Érase una vez... Pero ya no mezcla dos líneas temporales, una situada en un pasado posterior al medievo, en la que dos enamorados (Mónica Maranillo y Yatra) se ven obligados a separarse porque él, como mero pescadero, no es digno para ella a ojos de su familia. Para intentar ganarse su confianza, decide marcharse a combatir a la guerra pero, antes, acude a una hechicera (Daniela Vega). Con ella hace el pacto que desata el mal de afectos en la localidad. La bruja le entrega un dragón que su amada deberá cuidar hasta su regreso y a él un talismán para que le proteja.

En caso de que le ocurriera algo a él o al dragón, nadie en el pueblo podría volver a enamorarse. Para añadir más -¿necesarias?- complicaciones, deshacer el hechizo precisa de tres condiciones: que los amantes se reencuentren y liberen al dragón en un lago cuando haya 'luna rosa', un fenómeno que ocurre únicamente cada siete años. Hasta aquí el enrevesado punto de partida en la trama del pasado que, inmediatamente, corta a un presente en el que la maldición continúa vigente. Los mismos personajes -aunque no saben que lo son- regentan y viven en un hotel cuyo principal atractivo para los turistas es ver al dragón.

En este sentido, la serie recuerda a la Érase una vez, en la que también había saltos temporales y poco a poco se iban descubriendo los parentescos de cada sujeto. El problema de esta fallida reinvención de los cuentos de hadas es que se ha quedado a medio camino de demasiadas cosas.

Manolo Caro, su artífice, que ya había patinado en Alguien tiene que morir, no consigue encauzar ni las tramas ni el tono. Lo de “musical” está presente según el capítulo, y si pretendía ser una parodia, más bien cae en el ridículo. Tampoco es una comedia, y por mucho 'brilli brilli' y estética kitsch que impone según la secuencia, lo que resulta es cutre.

Y aun así, por qué negarlo, consigue que te quedes ahí, mirando, expectante y hasta disfrutando. Su duración -seis episodios de 30 minutos- ayuda a darle ritmo y a interesarse por el devenir de este también intento de culebrón, al que no le sientan nada bien las frases impostadas. Como por ejemplo, que una joven asegure que “la virginidad es una construcción social. No estamos en el Medievo” o que posteriormente describa el matrimonio como “una construcción caduca”.

Habrían calado si el objetivo de la ficción fuera hacer una revisión desde una perspectiva moderna de los cuentos de hadas, pero pone tan poco empeño en alejarse de lo superficial, que su 'discurso' ni encaja ni es creíble.
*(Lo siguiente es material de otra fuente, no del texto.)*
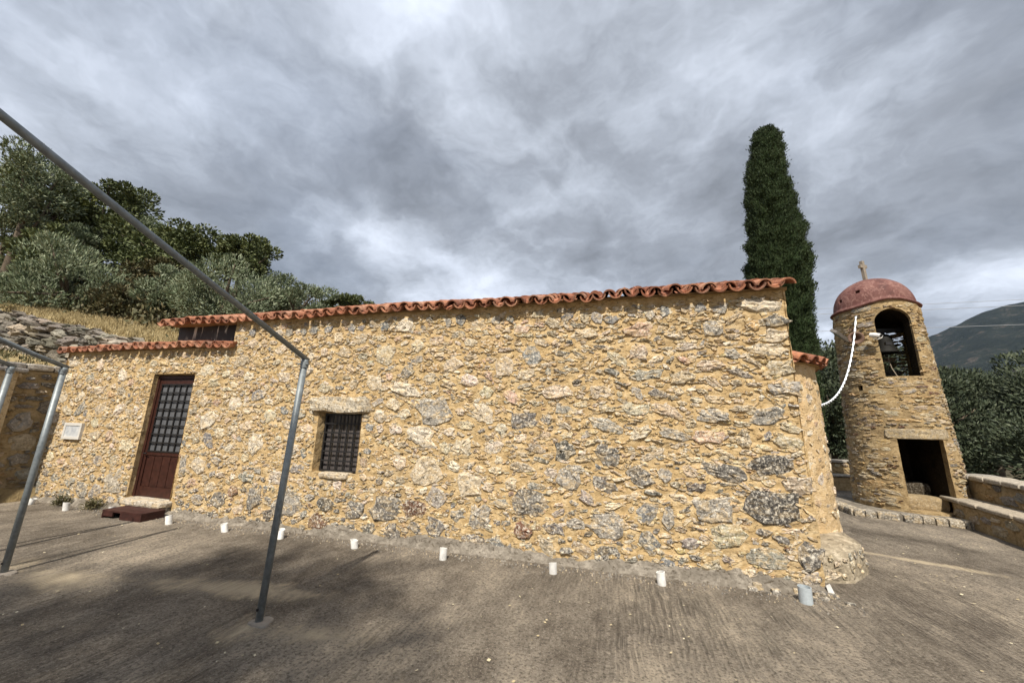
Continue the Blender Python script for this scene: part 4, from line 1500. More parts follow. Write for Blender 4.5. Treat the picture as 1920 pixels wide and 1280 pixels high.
cb = thing('white_cable', 'white twisted cable sagging from the apse up to the bell tower', 'cable', tuple(cable_pt(1)))
for ph in (0, math.pi):
    pts = []
    for k in range(121):
        t = k / 120
        p = cable_pt(t)
        rad_ = 0.011 + 0.05 * max(0, (t - 0.55)) ** 1.5 * 1.2
        fr_q = 14
        pts.append(p + Vector((math.cos(t * fr_q * 2 * math.pi + ph) * rad_ * 0.7, -math.cos(t * fr_q * 2 * math.pi + ph) * rad_ * 0.7, math.sin(t * fr_q * 2 * math.pi + ph) * rad_)))
    V, F = tube(pts, 0.0085, 7)
    centred('strand', V, F, M_ROPE, cb, smooth=True)

# ================================================================== PARAPET BENCH (right)
par = thing('parapet_bench', 'low stone parapet with a masonry bench on the right of the tower', 'wall', (6.4, 3.0, 0))
pa, pb = Vector((5.42, 1.2, 0)), Vector((6.14, 4.75, 0))
pdv = (pb - pa)
PLn = pdv.length
pe = pdv / PLn
pn = Vector((pe.y, -pe.x, 0))
LONG = 4.2     # towards the camera beyond pa


def pmap(P):
    P = np.asarray(P, float)
    return np.stack([pa.x + pe.x * P[:, 0] + pn.x * P[:, 1], pa.y + pe.y * P[:, 0] + pn.y * P[:, 1], P[:, 2]], 1)


def pwall(name, t0, t1, d0, d1, z0, z1, mat, seed, cuts=60, parent=par, tint=None):
    bm = bmesh.new()
    ts_ = np.linspace(t0, t1, cuts)
    prof = []
    for k in range(7):
        prof.append((d0, z0 + (z1 - z0) * k / 6))
    for k in range(1, 6):
        prof.append((d0 + (d1 - d0) * k / 5, z1))
    prof.append((d1, z0))
    V = np.array([(t, d, z) for t in ts_ for d, z in prof])
    m = len(prof)
    F = [(i * m + k, i * m + k + 1, (i + 1) * m + k + 1, (i + 1) * m + k) for i in range(cuts - 1) for k in range(m - 1)]
    F.append(tuple(range(m)))
    F.append(tuple((cuts - 1) * m + k for k in range(m - 1, -1, -1)))
    W = pmap(V)
    W += 0.03 * np.stack([fbm(W * 4 + d * 9.7, 3, seed + d) for d in range(3)], 1)
    bm.free()
    return centred(name, W, F, mat, parent, tint, smooth=True)


pwall('bench', -LONG, PLn - 0.25, 0.0, 0.44, -0.05, 0.37, M_TMORTAR, 81)
pwall('wall', -LONG, PLn + 0.5, 0.43, 0.85, -0.6, 0.76, M_TMORTAR, 84)
t = -LONG
k = 0
while t < PLn + 0.4:
    l = random.uniform(0.4, 0.75)
    V, F = rough_block(t, t + l - 0.012, 0.39, 0.90, 0.755, 0.845, 0.012, seed=k)
    centred('coping_slab', pmap(V), F, M_STONE_DRY, par, np.array(random.choice([(0.34, 0.31, 0.27), (0.40, 0.36, 0.30), (0.30, 0.28, 0.25)])))
    t += l
    k += 1
t = -LONG
while t < PLn - 0.3:
    l = random.uniform(0.5, 0.9)
    V, F = rough_block(t, t + l - 0.01, -0.03, 0.43, 0.36, 0.43, 0.01, seed=k)
    centred('seat_slab', pmap(V), F, M_STONE_DRY, par, np.array(random.choice([(0.34, 0.30, 0.24), (0.38, 0.33, 0.26)])))
    t += l
    k += 1
for (d_, z0, z1, u0_, nm) in ((-0.0, 0.03, 0.34, -LONG, 'a'), (0.43, 0.44, 0.74, -LONG, 'b')):
    Fp = Field(-LONG, PLn, z0, z1)
    for q in range(700):
        a = rng.uniform(0.07, 0.20)
        Fp.try_put(rng.uniform(-LONG, PLn - 0.4), rng.uniform(z0 + 0.03, z1 - 0.03), a, min(a * rng.uniform(0.3, 0.6), 0.09), rng.normal(0, 0.08), 0.014, ('rubble', pick(rng, tpal), 0.022))
    emit_stones(Fp.items, lambda P, d_=d_: pmap(np.stack([P[:, 0], d_ - P[:, 2], P[:, 1]], 1)), par, rng, M_STONE_DRY, 120)

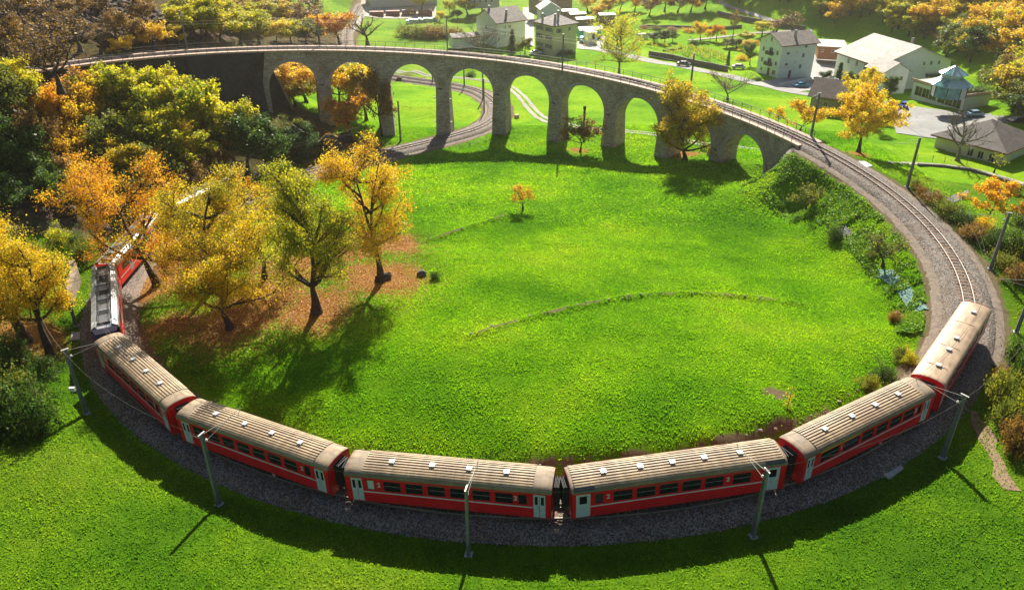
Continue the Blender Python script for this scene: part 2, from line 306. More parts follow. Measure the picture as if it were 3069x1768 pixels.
# ------ ground material: colour of grass, litter, earth, rock and scrub chosen by the masks above
gm = mat('ground'); P_ = gm.node_tree.nodes['Principled BSDF']
att = N(gm, 'ShaderNodeAttribute'); att.attribute_name = 'zone'; sep = N(gm, 'ShaderNodeSeparateColor'); L(gm, att.outputs['Color'], sep.inputs[0])
nb = noise_n(gm, 0.055, 5, 0.6); nm = noise_n(gm, 0.9, 5, 0.7); nf = noise_n(gm, 9.0, 4, 0.8)
g1 = ramp(gm, nb.outputs['Fac'], [(0.33, (0.10, 0.26, 0.006)), (0.45, (0.155, 0.34, 0.006)), (0.55, (0.22, 0.41, 0.008)), (0.68, (0.29, 0.43, 0.014))])
att3 = N(gm, 'ShaderNodeAttribute'); att3.attribute_name = 'thatch'
g2 = ramp(gm, nm.outputs['Fac'], [(0.33, (0.68, 0.78, 0.7)), (0.52, (1, 1, 1)), (0.72, (1.15, 1.05, .9))])
g3 = ramp(gm, nf.outputs['Fac'], [(0.36, (0.35, 0.5, 0.5)), (0.5, (.95, .97, 1)), (0.66, (1.35, 1.2, 1.0))])
gc = mixc(gm, 1.0, mixc(gm, 1.0, g1.outputs[0], g2.outputs[0], 'MULTIPLY'), g3.outputs[0], 'MULTIPLY')
nl = noise_n(gm, 7, 5, 0.85); lc = ramp(gm, nl.outputs['Fac'], [(0.34, (0.08, 0.04, 0.012)), (0.5, (0.30, 0.15, 0.04)), (0.66, (0.56, 0.31, 0.09))])
rc = ramp(gm, nm.outputs['Fac'], [(0.32, (0.035, 0.024, 0.018)), (0.55, (0.13, 0.095, 0.07)), (0.72, (0.22, 0.17, 0.13))])
dc = ramp(gm, nf.outputs['Fac'], [(0.32, (0.08, 0.058, 0.03)), (0.65, (0.23, 0.185, 0.105))])
scc = ramp(gm, nm.outputs['Fac'], [(0.3, (0.030, 0.038, 0.012)), (0.52, (0.10, 0.085, 0.03)), (0.7, (0.17, 0.11, 0.045))])
def msk_(ch):
    a = N(gm, 'ShaderNodeMath', operation='ADD'); L(gm, sep.outputs[ch], a.inputs[0]); L(gm, nf.outputs['Fac'], a.inputs[1])
    b = N(gm, 'ShaderNodeMapRange'); b.inputs[1].default_value = 0.84; b.inputs[2].default_value = 1.16; L(gm, a.outputs[0], b.inputs[0]); return b.outputs[0]
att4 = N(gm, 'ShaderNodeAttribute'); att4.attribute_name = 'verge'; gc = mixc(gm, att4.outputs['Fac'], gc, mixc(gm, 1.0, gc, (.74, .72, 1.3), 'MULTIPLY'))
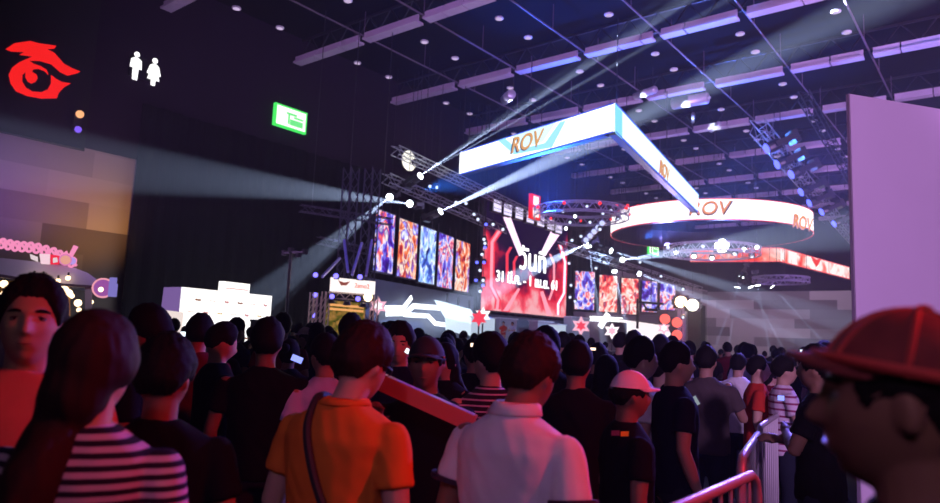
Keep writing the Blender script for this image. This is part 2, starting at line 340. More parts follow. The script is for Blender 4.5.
# the main screen
MX = -29.8
ms = empty('stage_screen', (MX,46,3.7), 'huge dark red stage screen with glowing pink brackets and white Thai date lettering', 'screen')
def m_at(x, y, off=0): return at_x(x, y, MX + off)
ya, yb = m_at(483,260).y, m_at(566.5,270).y; zb = m_at(498,311).z; zt = m_at(520,216).z + .4
def SCR():
    m = bpy.data.materials.new('stage_screen_picture'); m.use_nodes = True; nt = m.node_tree; nt.nodes.clear(); L = nt.links.new
    tc = nt.nodes.new('ShaderNodeTexCoord'); sp = nt.nodes.new('ShaderNodeSeparateXYZ'); L(tc.outputs['Generated'], sp.inputs[0])
    nz = nt.nodes.new('ShaderNodeTexNoise'); nz.inputs['Scale'].default_value = .55; nz.inputs['Detail'].default_value = 5; L(tc.outputs['Object'], nz.inputs['Vector'])
    def mth(op, a, b=None, c=None):
        n = nt.nodes.new('ShaderNodeMath'); n.operation = op
        for k, v in enumerate((a, b, c)):
            if v is None: continue
            if isinstance(v, (int, float)): n.inputs[k].default_value = v
            else: L(v, n.inputs[k])
        return n.outputs[0]
    yy, zz = sp.outputs[1], sp.outputs[2]
    dy = mth('ABSOLUTE', mth('SUBTRACT', yy, .5))
    low = mth('SUBTRACT', 1.0, mth('DIVIDE', zz, .5))                       # red smoke low in the picture, and on both sides
    side = mth('SUBTRACT', mth('MULTIPLY', dy, 3.2), .75)
    k = mth('MAXIMUM', low, side); k = mth('ADD', k, mth('MULTIPLY', mth('SUBTRACT', nz.outputs[0], .5), 1.9))
    k = mth('SUBTRACT', k, mth('MULTIPLY', mth('MAXIMUM', mth('SUBTRACT', zz, .55), 0.0), 2.6))
    cr = nt.nodes.new('ShaderNodeValToRGB'); el = cr.color_ramp.elements
    for i,(p,c) in enumerate([(0,(.012,.003,.035)),(.25,(.06,.004,.05)),(.55,(.75,.012,.05)),(.8,(1,.10,.16)),(1,(1,.45,.5))]):
        e = el[i] if i < 2 else el.new(p); e.position = p; e.color = (*c,1)
    L(k, cr.inputs[0]); e = nt.nodes.new('ShaderNodeEmission'); L(cr.outputs[0], e.inputs[0]); e.inputs[1].default_value = 1
    o = nt.nodes.new('ShaderNodeOutputMaterial'); L(e.outputs[0], o.inputs[0]); return m
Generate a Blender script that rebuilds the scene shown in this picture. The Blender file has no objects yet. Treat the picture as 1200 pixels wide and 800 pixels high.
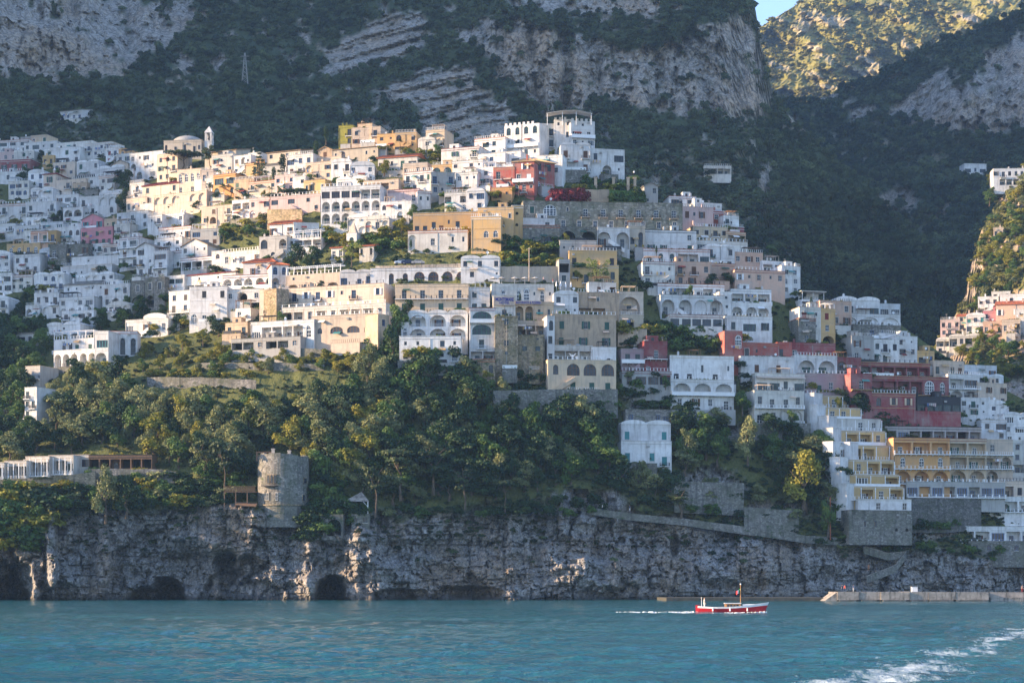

Como tampoco las alusiones al lenguaje inclusivo ni a la preocupación por el medioambiente, que más que concienciar... provocan risa.

El amor en tiempos de incapacidad emocional

El amor es el 'gran tema' por cómo nos atañe sin excepción. Y en la ficción es el primer ingrediente de universalidad sobre el que armar cualquier relato. También genera intriga: cuesta no hacer siempre nuestra quiniela sobre quiénes queremos que acaben juntos, separados, revueltos o incluso casados. En el título de Netflix hay espacio para ello y, pese a la incapacidad para amar a la que están sometidas sus protagonistas, la esperanza porque acaben consiguiéndolo genera intrínsecamente empatía.

Aun así, la ficción cuenta con otro enemigo que obliga a que no siempre nos postulemos a favor de quien realmente querríamos: las irregulares interpretaciones de su elenco. Una circunstancia que cabría esperarse de debutantes en la pequeña pantalla como Yatra, Nia o Marianillo, pero que sorprende en figuras como Asier Etxeandía y Daniela Vega.

Según la secuencia, en conjunto todos parecen sobreactuados, excedidos en sus gestos, entonaciones y movimientos. Su dirección es uno de los grandes 'peros' de la producción. Algo imperdonable si tenemos en cuenta que precisamente el reparto es uno de los grandes reclamos del título, sino el principal. En la comunión de actores con diferente experiencia, ninguno se libra de parecer estar perdido en más de una, dos y tres ocasiones. Salvo Rossy de Palma, que es quien mejor se lo pasa.